Em termos de grandes regiões, o mercado africano, liderado pela Argélia (5,4%), mantém o segundo lugar nas exportações de automóveis fabricados em Portugal com 8,1% das exportações. A Ásia encontra-se no terceiro lugar com 3,3%.

Componentes desaceleram 

Também a Associação de Fabricantes para a Indústria Automóvel (AFIA) alerta para a tendência de queda da produção para o mercado externo continuar a ser negativa. “As encomendas provenientes da Europa continuam a ser menores do que foram no ano anterior”, referindo que em junho fixaram-se em mil milhões de euros, registando uma derrapagem de 11% face ao mesmo mês do ano passado. No entanto, admite que o acumulado das exportações até junho é 6400 milhões, uma diminuição de 3,8% em comparação com o mesmo período de 2023.
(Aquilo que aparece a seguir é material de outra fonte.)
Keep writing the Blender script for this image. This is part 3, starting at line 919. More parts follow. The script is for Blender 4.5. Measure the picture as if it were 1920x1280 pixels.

“Este comportamento é essencialmente determinado pela queda das vendas da indústria europeia, porque representando 88,5% das vendas e o facto de caírem 5,1% para esse mesmo mercado, condiciona a produção da indústria nacional de componentes”, salienta. Espanha continua a liderar a lista dos principais destinos dos componentes fabricados em Portugal, registando uma quota de 27,9%, seguida da Alemanha e França com 23,4% e 8,3%, respetivamente.

“Estes resultados deixam-nos pouco otimistas em relação aos tempos que se aproximam, reforçando a necessidade de rever em baixa as expectativas de crescimento que tínhamos inicialmente previsto para 2024”, assume o presidente da AFIA – Associação de Fabricantes para a Indústria Automóvel, José Couto. “Esta situação afeta toda a Europa, logo por arrasto afeta Portugal, porque estamos dependentes da produção da europeia. A produção automóvel agregada da Espanha, Alemanha, França, Reino Unido e Itália, principais parceiros da indústria portuguesa, diminuiu 7,5% no primeiro semestre em comparação com o período de janeiro a junho de 2023”.

De acordo com os dados divulgados pela AFIA, as exportações de componentes automóveis mantêm-se assim responsáveis por 16% das exportações nacionais de bens transacionáveis, ou seja, por cada 100 euros exportados, 16 euros pertencem ao setor dos componentes automóveis.